This article first appeared in the St. Louis Beacon, Sept. 1, 2011 - It seemed like a small thing.
Last year, during the 9/11 Day of Service and Remembrance, volunteers cleaned the bedrooms and bathrooms of teenagers staying at Youth in Need. The young people weren't at the St. Charles-based child and family services nonprofit, but signs of them were, like pairs of shoes and toothbrushes.
One volunteer took on the boys' bathroom, says Lucy Bordewick, with Youth in Need. He saw that the boys didn't have good toothbrushes or deodorant or body wash.
So he left, quietly, and came back with three grocery bags full of those things.
Bordewick doesn't think he knew what it meant to those young men when they walked into their clean and fully stocked bathroom later that day.
It seemed like a small thing.
But for kids who often show up with nothing more than a plastic bag of possessions, it was huge.

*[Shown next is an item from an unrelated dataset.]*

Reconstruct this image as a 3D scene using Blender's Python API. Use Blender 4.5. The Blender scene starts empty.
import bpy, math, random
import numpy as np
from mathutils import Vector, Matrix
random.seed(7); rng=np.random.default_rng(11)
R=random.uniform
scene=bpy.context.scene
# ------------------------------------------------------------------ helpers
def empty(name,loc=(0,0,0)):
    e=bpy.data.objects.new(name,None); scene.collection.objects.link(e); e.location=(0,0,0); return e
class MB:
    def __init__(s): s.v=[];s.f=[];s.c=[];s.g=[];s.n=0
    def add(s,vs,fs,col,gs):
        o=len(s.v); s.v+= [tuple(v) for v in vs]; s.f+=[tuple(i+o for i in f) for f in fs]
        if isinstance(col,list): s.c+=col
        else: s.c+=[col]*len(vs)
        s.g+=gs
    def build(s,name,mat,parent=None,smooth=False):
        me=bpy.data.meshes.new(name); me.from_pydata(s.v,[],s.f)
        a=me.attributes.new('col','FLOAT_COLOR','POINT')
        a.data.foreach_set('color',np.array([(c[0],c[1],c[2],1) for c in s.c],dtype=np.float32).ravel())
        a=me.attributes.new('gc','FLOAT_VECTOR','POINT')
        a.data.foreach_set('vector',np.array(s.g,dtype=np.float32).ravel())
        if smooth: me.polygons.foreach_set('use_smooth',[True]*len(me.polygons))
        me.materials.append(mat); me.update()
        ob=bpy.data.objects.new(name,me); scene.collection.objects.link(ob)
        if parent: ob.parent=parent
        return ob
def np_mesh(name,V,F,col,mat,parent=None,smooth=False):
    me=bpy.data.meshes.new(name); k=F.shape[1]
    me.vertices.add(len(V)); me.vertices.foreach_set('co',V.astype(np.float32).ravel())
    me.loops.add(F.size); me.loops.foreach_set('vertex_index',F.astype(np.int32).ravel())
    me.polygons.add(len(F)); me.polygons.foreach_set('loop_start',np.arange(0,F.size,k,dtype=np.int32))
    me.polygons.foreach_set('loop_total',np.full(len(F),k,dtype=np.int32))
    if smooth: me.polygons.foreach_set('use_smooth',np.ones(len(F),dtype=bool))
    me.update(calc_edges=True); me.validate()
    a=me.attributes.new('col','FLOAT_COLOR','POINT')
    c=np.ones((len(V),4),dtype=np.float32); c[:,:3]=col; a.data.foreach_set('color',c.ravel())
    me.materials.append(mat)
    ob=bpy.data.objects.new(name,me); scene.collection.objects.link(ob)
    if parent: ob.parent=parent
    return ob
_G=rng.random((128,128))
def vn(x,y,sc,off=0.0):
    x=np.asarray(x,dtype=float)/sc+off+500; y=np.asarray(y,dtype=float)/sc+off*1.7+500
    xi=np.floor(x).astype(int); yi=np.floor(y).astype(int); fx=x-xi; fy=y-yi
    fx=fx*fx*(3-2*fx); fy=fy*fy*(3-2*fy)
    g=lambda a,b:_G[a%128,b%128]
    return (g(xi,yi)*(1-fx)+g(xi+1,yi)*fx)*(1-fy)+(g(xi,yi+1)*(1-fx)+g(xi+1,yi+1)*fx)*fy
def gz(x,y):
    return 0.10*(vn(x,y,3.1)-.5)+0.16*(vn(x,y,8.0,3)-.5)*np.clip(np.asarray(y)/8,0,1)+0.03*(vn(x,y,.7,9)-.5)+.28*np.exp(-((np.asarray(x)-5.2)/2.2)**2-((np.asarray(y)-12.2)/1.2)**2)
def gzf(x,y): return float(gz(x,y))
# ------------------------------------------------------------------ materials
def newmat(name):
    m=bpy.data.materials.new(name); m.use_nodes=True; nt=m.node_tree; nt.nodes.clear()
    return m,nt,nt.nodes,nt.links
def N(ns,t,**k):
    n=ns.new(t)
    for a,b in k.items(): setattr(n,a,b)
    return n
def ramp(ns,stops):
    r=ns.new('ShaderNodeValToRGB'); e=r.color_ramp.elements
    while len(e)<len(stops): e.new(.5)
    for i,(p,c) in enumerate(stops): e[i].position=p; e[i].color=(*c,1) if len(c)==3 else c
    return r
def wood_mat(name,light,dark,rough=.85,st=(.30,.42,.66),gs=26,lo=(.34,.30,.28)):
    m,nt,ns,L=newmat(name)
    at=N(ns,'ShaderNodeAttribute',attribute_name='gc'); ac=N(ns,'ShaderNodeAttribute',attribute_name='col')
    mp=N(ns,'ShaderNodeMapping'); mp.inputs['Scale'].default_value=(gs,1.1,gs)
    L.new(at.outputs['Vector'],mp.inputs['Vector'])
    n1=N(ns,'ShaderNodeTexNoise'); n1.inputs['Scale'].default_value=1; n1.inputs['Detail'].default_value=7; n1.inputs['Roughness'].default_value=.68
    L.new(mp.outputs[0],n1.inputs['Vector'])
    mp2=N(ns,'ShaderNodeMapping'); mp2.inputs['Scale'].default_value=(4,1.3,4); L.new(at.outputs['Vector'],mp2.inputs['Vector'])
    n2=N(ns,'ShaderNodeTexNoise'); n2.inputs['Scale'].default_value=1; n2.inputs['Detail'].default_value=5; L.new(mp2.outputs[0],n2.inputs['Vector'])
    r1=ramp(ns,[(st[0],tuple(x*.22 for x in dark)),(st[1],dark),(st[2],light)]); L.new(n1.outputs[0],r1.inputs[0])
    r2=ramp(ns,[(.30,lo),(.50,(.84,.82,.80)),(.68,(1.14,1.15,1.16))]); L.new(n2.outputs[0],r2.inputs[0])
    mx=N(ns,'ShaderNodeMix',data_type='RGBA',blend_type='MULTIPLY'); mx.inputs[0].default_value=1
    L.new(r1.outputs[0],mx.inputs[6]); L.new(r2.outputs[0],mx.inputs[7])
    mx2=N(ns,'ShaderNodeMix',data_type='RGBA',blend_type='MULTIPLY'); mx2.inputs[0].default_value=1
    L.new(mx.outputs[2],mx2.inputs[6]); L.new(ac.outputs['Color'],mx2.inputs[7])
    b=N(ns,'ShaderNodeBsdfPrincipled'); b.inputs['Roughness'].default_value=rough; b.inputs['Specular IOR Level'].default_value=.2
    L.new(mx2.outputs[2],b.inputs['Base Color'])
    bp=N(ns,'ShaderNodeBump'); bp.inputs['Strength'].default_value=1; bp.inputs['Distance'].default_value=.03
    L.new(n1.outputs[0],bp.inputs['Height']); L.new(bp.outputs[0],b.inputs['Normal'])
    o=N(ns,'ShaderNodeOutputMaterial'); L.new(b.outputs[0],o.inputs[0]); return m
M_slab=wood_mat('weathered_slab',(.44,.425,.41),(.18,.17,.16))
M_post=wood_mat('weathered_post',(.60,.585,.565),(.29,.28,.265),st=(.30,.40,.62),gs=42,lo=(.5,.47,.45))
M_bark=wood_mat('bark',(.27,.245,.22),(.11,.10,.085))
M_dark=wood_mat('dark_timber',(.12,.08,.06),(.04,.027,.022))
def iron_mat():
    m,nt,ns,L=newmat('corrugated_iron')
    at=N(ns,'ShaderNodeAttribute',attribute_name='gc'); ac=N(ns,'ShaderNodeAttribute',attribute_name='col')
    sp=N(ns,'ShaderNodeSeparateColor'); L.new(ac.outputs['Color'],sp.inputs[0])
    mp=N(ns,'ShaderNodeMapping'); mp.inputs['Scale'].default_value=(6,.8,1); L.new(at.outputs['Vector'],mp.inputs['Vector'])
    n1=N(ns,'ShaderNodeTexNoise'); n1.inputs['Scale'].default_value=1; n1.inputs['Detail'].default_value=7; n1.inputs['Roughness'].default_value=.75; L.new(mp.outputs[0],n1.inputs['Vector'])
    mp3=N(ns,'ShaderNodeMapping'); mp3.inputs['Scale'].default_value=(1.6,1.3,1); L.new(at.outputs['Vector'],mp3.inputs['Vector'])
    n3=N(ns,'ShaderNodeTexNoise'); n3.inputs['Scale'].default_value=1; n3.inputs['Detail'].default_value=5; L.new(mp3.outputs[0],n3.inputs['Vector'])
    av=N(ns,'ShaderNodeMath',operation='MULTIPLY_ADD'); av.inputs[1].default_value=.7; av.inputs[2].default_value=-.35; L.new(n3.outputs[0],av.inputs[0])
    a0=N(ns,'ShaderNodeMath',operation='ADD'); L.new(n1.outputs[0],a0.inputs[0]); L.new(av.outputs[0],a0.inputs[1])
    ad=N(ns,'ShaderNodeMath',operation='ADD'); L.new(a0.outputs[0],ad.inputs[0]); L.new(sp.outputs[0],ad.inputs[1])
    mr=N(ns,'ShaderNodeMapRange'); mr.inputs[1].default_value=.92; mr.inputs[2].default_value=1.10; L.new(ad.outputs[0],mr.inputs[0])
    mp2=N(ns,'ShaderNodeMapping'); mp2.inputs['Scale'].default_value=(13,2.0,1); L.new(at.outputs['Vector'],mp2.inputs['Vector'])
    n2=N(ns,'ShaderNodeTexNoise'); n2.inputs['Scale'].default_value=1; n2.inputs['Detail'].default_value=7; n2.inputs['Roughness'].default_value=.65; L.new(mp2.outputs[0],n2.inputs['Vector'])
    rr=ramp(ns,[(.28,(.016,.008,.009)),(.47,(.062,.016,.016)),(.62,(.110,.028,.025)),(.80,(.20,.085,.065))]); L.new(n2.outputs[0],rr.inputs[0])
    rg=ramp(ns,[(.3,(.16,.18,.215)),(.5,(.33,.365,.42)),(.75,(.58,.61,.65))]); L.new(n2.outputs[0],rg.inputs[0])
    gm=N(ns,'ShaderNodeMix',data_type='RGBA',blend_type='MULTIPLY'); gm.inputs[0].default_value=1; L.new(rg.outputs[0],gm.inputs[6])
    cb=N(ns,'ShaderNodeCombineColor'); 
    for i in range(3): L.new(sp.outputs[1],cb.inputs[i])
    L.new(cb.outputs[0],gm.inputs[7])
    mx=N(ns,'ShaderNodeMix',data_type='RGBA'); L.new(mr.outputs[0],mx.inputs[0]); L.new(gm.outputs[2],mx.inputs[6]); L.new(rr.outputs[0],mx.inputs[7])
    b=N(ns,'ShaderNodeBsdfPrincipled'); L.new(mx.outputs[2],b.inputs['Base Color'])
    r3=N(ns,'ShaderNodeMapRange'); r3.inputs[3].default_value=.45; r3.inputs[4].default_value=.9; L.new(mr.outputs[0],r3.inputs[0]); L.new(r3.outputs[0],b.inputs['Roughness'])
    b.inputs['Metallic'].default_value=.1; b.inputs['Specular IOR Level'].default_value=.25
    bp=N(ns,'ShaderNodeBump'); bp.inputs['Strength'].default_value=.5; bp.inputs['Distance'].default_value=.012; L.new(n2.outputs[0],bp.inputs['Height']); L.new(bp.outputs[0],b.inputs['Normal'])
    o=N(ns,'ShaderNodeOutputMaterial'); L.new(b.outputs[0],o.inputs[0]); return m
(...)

This year, Youth In Need is among the 170 local organizations you can volunteer with, for an hour, half a day, a day, or the whole week during the 9/11 Week of Service and Remembrance.
"We have a wide range of opportunities," says Evan Krauss, manager of the volunteer center with the United Way of Greater St. Louis.
Projects need anywhere from 10 to 1,000 people, he says, and require people of a variety of ages to work with organizations from Madison County to St. Charles County and everything in between.
Signature projects, which all happen on 9/11, include the East St. Louis Community Impact Project, which will use volunteers to beautify the area in a number of ways; the Greenwood Cemetery Restoration Project, working to clean up the historic black cemetery; the Memorial Park Cleanup Project, which is being led by teenagers from St. Louis Volunteen; and the O'Fallon Patriot Projects, which include a number of events in O'Fallon throughout the day, from decorating cards for service members and their families and cleaning up streets to a blood drive.
The National Day of Service and Remembrance was created in 2002 by two New Yorkers. In 2009, federal legislation recognized 9/11 as a National Day of Service and Remembrance. 911day.org offers people the opportunity to share what they'll do in tribute by uploading videos, sharing memories for a tribute quilt or sharing plans of what they will do that day. According to serve.gov, from the Corporation for National and Community Service, 1 million people are expected to serve their communities through projects on 9/11.
"The best way to honor the first responders and the victims of that tragedy is to get out and do something for your community," says Tom Drabelle, director of public relations with the city of O'Fallon.
In 2010, according to the United Way, about 1,000 people volunteered on 9/11.
This year, Krauss says, the goal -- over the 10 days of service beginning Sept. 6 and running through Sept. 16 -- is for 5,000 people to participate.
And then, he says, to keep on volunteering.
"Our hope is that the Day of Service is a catalyst for ongoing civic engagement and volunteering," Krauss says.
In O'Fallon, Drabelle already sees that happening.
"If we can get people to come out and volunteer, the vast majority of volunteers continue to do so," he says.
Some events, like the Memorial Park Cleanup Project, include big gestures in memory of the day, such as creating a temporary memorial of flags in honor of everyone who died day 10 years ago.
Other projects, though, might seem smaller, like cleaning the temporary home of teens, making blankets for children in foster care or entertaining the elderly at area nursing homes.
They might seem like small things, but to the people they help, Bordewick says, they're not.